The City Council has approved a 50 percent cut in construction taxes for the first 1,500 units for projects in designated growth areas that applied by June 2022 and received building permits until the end of next year, the San Jose Mercury News reported.
The city will also apply a 25 percent tax reduction for up to 8,539 units of eligible projects beginning in 2026. It will also reduce park fees in North San Jose by nearly half and delay the payment of taxes until the receipt of a certificate of occupancy.
Some 35 projects, including 7,357 market-rate and 2,276 other units, could qualify for the incentives.
“I frankly would rather get the building into the ground, build the housing that we all agree is our No. 1 priority and have the recurring revenue to the city of property and sales taxes going forward,” Mayor Matt Mahan told the council.
“I don’t think we should think of it as a loss because, frankly, we got nothing this year. Literally nothing.”
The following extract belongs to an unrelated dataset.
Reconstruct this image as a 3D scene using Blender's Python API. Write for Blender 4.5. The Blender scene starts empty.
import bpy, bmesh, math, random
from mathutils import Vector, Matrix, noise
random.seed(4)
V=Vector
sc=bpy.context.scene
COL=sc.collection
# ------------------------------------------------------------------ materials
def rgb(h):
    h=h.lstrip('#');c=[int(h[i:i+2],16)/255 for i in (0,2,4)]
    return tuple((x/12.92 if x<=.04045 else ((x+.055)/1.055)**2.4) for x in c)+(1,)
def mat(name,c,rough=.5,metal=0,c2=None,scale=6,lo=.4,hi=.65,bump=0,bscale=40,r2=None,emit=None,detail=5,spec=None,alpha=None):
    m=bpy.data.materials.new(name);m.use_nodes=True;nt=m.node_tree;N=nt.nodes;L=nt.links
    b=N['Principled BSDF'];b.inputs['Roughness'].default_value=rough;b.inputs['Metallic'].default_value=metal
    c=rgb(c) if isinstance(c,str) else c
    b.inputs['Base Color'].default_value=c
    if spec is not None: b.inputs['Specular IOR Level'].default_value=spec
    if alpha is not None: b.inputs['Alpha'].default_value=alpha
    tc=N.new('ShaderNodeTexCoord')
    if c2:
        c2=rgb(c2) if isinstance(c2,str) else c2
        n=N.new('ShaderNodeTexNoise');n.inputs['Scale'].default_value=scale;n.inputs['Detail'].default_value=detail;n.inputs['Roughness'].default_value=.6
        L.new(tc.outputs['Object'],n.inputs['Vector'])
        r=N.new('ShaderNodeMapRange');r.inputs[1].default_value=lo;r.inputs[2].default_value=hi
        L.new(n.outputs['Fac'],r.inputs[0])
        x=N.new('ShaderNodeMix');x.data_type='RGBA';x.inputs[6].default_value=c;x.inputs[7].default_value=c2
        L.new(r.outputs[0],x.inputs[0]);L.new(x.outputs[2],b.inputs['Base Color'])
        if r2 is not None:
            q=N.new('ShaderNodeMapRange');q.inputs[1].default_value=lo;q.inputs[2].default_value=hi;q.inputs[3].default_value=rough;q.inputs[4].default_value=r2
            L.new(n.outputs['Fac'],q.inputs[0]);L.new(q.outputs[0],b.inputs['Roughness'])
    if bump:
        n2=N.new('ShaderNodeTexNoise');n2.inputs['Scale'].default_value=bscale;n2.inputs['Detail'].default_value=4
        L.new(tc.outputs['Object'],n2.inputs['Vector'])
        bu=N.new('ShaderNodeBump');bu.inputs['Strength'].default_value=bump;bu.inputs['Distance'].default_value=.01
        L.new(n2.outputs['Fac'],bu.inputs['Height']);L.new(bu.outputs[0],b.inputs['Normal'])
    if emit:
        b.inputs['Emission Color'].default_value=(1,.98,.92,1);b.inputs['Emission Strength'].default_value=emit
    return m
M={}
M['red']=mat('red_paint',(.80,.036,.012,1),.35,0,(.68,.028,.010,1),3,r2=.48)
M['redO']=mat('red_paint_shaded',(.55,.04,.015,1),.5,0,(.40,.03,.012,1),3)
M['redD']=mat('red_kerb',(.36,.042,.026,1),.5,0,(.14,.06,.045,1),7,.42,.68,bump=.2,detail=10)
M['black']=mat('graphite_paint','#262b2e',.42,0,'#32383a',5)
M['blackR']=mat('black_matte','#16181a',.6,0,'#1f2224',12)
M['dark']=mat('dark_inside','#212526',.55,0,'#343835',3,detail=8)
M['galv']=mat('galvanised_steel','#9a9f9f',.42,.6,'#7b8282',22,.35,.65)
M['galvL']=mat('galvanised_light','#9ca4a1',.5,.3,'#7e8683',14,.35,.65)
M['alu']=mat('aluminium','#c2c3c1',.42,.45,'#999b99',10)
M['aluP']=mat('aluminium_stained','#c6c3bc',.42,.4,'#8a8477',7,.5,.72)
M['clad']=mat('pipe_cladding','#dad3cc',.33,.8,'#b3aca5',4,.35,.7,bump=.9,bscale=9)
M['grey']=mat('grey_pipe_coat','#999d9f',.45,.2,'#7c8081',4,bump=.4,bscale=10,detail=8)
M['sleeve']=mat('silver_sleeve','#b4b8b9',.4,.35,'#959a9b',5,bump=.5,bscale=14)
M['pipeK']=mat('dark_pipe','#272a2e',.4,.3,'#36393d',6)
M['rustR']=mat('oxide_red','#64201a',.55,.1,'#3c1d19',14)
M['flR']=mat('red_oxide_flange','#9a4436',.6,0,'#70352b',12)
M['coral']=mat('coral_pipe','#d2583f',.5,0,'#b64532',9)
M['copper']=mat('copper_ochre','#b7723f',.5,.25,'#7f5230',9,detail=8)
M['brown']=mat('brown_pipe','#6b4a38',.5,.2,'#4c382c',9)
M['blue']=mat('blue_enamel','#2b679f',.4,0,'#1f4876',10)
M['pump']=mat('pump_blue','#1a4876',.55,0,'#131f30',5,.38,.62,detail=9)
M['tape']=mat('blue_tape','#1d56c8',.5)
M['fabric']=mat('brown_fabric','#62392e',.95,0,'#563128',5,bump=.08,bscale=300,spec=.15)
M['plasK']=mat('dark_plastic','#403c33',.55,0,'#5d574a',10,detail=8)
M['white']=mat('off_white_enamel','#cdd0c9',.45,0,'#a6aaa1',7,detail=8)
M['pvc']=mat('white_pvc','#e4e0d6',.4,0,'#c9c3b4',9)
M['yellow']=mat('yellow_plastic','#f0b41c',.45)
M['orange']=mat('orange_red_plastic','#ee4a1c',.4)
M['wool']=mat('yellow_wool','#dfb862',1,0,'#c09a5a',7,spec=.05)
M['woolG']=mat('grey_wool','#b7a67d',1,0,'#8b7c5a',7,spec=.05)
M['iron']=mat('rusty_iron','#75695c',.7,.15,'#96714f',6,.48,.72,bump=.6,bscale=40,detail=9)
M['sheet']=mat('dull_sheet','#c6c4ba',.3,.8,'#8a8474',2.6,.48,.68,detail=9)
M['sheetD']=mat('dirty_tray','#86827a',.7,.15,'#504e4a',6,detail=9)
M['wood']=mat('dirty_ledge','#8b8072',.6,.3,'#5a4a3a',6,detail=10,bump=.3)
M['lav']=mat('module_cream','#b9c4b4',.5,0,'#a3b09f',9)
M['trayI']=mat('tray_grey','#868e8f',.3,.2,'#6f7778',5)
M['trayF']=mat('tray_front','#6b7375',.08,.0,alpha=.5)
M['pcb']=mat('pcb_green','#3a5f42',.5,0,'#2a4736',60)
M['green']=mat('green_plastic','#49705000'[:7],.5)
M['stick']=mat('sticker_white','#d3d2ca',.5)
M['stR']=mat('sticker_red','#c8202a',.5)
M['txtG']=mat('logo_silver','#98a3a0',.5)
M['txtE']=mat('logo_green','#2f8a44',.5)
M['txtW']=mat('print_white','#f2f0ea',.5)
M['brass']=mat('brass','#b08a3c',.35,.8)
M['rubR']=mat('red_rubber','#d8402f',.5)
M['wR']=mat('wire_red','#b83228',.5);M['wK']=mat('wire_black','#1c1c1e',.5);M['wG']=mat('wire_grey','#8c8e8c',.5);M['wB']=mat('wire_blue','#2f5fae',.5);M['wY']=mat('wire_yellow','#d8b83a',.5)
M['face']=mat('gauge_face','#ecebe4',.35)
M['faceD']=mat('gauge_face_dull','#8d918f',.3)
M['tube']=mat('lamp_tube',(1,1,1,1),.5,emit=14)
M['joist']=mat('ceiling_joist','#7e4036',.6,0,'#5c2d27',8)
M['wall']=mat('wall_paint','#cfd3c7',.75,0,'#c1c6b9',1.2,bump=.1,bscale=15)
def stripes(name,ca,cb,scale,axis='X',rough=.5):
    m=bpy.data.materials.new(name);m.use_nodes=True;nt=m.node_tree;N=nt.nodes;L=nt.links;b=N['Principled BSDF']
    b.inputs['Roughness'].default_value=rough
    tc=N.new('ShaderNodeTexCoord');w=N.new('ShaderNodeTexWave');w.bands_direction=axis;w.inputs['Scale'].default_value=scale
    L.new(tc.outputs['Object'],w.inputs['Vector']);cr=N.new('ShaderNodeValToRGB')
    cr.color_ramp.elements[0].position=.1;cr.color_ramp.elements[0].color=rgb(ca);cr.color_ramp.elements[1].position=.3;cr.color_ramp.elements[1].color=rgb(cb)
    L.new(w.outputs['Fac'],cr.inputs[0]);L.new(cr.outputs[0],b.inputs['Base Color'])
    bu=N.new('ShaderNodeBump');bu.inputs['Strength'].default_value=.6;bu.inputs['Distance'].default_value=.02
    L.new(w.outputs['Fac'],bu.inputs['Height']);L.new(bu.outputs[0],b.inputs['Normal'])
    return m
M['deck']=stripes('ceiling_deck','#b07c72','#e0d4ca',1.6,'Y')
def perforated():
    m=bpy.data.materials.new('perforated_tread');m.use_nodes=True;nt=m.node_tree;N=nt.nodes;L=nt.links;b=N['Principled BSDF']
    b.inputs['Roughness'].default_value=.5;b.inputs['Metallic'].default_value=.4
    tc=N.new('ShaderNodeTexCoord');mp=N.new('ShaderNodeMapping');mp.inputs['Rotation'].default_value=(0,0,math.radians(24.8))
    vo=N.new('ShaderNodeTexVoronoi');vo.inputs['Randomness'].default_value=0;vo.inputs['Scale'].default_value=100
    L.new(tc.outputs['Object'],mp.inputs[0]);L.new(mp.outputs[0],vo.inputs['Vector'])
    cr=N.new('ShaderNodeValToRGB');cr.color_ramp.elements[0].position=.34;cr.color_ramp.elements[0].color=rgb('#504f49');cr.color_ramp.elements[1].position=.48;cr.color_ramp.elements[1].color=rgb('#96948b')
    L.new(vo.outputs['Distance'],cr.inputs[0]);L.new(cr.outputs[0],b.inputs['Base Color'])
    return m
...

High interest rates and a rise in labor and material costs have largely brought commercial and residential development to a standstill. So San Jose has turned to building incentives to help projects pencil out, according to the Mercury News.
The city has rolled out office leasing incentives for new tenants. It also extended its Downtown high-rise project, which offers a reduction in building and construction taxes for projects that obtain permits next year and receive a certificate of occupancy by 2029.
When city officials voted to extend the Downtown program this summer, they requested staff to look at other programs San Jose could use to “unblock” multifamily projects.
San Jose has a state-mandated plan to build 62,200 homes by 2031, which would average 7,775 units per year, according to its housing element blueprint.
But the city has struggled to keep up, with an average of one multi-family building breaking ground a year for the past few years. In the last fiscal year, San Jose issued permits for 2,666 residential units, including ADUs.
“You’re 5,000 units short just last fiscal year, so I don’t know how you’re ever going to meet state law to produce enough housing if you don’t take every action within your power to incentivize and induce housing production,” land-use consultant Erik Schoennauer told the Mercury News.
Housing advocates raised questions about details in the proposal, including waivers of in-lieu fees for projects that provide at least 5 percent of units for affordable housing. They said the fees are crucial to funding other affordable housing projects.
Steve Lynch, director of planning and entitlement for Palo Alto-based Sand Hill Property, said a few of its projects qualify for the incentives, including a 100-percent affordable housing development that stalled.
“We’ve done everything we can do to find dollars, and there are just no dollars available, so (if there is) anything that can be done to help stick some of these affordable projects, we need to do that here tonight,” Lynch told the council.